İki büyük dedem de Çanakkale şehididir. Salih dedem, savaşa katıldığında 25 yaşındaymış. Annem onunla hiç tanışmamış. Mustafa dedem, savaşa gittiğinde 29 yaşındaymış. Babam da onu hiç görmemiş. Hiç tanıyamamış. İkisi de şehit oldu. Savaşlar böyledir. Giden dönmez. Dönen onmaz. Ama yine de hiç bitmez.
Savaşın da bir adabı vardır. Savaş suçları komisyonunun kurulma sebebi de budur. Savaşa çocuklar, kadınlar, yaşlılar dahil değildir. Dahil eden de şerefsizdir. Cahit Zarifoğlu’nun dediği gibi: “Böyle bir çağın tanığı olmak, imtihan olarak hepimize yeter.”
Son dönemde İsrail-İran arasında atılan füzeleri, tenis kortunda oturan seyirciler gibi bir o yana bir bu yana bakarak izliyorum. İçim hüzünle, endişeyle, öfkeyle dolu. Haberlerde bu yangının Türkiye’ye de sıçrayabileceği yorumları yapılıyor. Kadim, cesur, savaşçı bir milletiz. İstiklal Marşı’ndaki dizeleri hiç mi okumadılar? Okusunlar: Korkma, sönmez bu şafaklarda yüzen al sancak/ Sönmeden ruhumun üstünde tüten en son ocak.
Savaşçı bir milletin, barışı isteyen bir ferdi olarak istediğim huzurdur. İstediğim sulhtur. İstediğim beyaz güvercinlerin vurulmadığı semalardır. İstediğim, dedesini tanıyan çocuklardır. Adil bir savaş bile en adaletsiz barışın yerini tutabilir mi? Gökyüzüne yakışan uçurtmalardır. Ali Asaf için uçurulan balonlardır. Bombalar sadece içimizdeki savaşçıyı silahlandırmaya yarar. Mehmet Akif’in bize mirasıdır: Garp’ın afakını sarmışsa çelik zırhlı duvar/Benim iman dolu göğsüm gibi serhaddim var.
Ukrayna’dan gelip bize gelin olan Gül Hanım’la tesadüfen karşılaşmıştım. 15 Temmuz Darbesi yeni olmuştu.
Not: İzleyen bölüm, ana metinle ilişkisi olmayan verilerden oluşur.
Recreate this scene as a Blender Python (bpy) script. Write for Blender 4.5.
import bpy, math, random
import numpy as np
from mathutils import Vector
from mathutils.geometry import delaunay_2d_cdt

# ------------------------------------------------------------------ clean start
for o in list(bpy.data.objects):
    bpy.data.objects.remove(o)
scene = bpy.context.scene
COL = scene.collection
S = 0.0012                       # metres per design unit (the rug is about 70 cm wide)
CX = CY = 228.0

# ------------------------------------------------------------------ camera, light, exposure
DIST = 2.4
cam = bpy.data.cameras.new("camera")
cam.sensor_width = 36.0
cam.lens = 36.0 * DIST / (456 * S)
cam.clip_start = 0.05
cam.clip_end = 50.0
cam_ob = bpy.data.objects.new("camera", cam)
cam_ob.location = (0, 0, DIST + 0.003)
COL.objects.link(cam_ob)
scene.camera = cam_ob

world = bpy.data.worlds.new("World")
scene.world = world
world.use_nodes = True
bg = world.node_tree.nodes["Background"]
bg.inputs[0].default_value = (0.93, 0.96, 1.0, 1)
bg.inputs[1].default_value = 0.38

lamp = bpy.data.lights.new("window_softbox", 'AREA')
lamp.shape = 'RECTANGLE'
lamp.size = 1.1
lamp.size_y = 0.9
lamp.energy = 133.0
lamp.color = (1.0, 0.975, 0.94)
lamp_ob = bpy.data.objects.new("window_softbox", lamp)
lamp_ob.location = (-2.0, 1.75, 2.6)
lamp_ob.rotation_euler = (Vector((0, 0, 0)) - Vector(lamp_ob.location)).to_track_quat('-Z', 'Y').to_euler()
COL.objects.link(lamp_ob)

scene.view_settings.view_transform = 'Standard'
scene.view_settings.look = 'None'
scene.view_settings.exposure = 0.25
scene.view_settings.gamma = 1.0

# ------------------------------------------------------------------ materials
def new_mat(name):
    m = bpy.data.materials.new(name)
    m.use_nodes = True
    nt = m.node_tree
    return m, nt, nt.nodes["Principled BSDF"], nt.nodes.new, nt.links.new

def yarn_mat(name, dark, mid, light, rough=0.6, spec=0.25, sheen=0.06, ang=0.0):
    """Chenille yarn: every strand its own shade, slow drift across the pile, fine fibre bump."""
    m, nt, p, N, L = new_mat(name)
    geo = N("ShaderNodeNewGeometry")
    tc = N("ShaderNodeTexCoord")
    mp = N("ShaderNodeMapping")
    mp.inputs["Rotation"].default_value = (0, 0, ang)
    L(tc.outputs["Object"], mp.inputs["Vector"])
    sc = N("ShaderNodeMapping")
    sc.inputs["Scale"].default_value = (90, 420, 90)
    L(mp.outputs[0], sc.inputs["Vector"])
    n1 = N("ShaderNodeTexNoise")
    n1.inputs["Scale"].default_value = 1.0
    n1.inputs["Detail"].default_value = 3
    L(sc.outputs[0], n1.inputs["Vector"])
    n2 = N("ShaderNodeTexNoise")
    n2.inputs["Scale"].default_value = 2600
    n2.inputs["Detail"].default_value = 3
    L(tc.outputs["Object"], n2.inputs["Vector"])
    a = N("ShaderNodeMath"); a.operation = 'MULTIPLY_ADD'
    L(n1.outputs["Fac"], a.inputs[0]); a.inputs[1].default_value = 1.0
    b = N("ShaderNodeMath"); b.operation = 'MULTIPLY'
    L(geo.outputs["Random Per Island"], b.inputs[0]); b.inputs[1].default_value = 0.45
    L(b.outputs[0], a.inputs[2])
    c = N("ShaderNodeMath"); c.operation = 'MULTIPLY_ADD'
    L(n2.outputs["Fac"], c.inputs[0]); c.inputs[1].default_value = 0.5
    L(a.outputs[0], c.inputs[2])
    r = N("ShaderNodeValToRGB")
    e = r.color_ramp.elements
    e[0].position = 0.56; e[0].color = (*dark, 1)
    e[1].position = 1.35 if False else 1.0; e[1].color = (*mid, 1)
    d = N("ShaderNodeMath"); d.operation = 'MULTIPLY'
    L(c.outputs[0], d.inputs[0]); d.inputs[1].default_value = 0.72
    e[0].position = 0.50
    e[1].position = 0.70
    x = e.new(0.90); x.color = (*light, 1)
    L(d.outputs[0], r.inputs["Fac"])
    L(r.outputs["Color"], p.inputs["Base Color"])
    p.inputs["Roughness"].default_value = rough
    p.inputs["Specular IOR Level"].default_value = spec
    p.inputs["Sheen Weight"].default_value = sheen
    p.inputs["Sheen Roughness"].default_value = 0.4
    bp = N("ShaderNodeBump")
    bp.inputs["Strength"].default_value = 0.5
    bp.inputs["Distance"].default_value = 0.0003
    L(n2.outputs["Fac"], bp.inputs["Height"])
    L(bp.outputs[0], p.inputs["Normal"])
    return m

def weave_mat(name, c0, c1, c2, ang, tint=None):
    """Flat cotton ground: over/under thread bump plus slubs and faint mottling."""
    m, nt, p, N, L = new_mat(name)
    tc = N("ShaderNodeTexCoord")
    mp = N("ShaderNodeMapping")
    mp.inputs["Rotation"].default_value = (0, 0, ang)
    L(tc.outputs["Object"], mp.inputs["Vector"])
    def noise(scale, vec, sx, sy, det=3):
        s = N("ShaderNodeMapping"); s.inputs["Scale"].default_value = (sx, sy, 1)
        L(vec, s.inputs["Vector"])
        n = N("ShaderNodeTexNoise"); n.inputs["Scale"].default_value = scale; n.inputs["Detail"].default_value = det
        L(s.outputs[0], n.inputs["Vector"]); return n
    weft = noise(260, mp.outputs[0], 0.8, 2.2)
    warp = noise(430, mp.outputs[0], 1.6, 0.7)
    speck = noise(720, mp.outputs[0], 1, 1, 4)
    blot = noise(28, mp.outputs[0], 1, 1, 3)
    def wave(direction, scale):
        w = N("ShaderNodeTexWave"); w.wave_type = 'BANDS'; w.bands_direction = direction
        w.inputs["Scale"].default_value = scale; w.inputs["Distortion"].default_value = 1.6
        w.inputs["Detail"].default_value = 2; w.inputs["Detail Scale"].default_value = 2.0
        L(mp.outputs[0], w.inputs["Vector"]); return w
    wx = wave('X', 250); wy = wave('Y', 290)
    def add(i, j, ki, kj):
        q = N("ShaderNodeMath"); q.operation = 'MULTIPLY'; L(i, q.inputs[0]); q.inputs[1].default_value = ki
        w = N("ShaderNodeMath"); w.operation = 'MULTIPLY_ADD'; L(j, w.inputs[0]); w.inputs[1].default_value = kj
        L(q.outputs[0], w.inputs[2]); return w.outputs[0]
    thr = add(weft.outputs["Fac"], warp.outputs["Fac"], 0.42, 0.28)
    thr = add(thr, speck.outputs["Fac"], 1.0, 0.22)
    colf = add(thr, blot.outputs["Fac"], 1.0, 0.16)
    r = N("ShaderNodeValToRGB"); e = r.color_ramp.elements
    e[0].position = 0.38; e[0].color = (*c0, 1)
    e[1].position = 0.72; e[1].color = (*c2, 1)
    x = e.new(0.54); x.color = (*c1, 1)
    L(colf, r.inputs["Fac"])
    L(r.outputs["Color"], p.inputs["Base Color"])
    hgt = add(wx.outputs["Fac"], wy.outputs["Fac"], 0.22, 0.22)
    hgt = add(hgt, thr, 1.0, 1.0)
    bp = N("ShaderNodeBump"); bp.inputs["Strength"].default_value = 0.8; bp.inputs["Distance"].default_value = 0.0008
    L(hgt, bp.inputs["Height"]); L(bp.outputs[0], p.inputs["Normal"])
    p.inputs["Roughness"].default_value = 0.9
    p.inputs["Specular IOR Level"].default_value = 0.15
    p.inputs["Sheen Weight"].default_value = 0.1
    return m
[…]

Bana dedi ki: “Siz, çok erkek bir milletsiniz.” Kafamı salladım. “Öyleyiz.” dedim. Turgut Özakman, “Şu Çılgın Türkler “kitabında da bunu demek istiyor. Biz, kadim ve cesur bir milletiz. Barış zamanında ihtilafa düşebiliriz. Ama bir tehlike söz konusu olduğunda demir kubbe oluruz. İman dolu serhat oluruz.
Barış dolu ruhumun derinliklerinde, cepheye top tüfek taşıyan Şerife Bacı’nın olmadığını düşünenler ziyadesiyle yanılır. Bu konuda kesinlikle tek başıma da değilim. Bu vatan kolay alınmadı. Sattı müdafaa hattı müdafaadır.
Filler tepişirken çimenler ezilir. Bu adaletsiz savaşı başlatan ve tepişmek isteyenler, ailelerini bu meydandan sığınaklara indiriyor. Savaş, hep uzakta, hep ırakta, hep başkasının yuvasında, başkasının çocuğunun başında olsun istiyor.
Ulusun, korkma! Nasıl böyle bir imanı boğar? / “Medeniyet!" dediğin tek dişi kalmış canavar?
Yine de istediğim barıştır. İstediğim huzurdur. İstediğim beyaz güvercinlerin gökyüzünde uçuşunu; uçurtmaların, balonların süzülüşünü izlemektir. İstediğim dedesiyle oynayan torunlardır. İstediğim çok şey midir?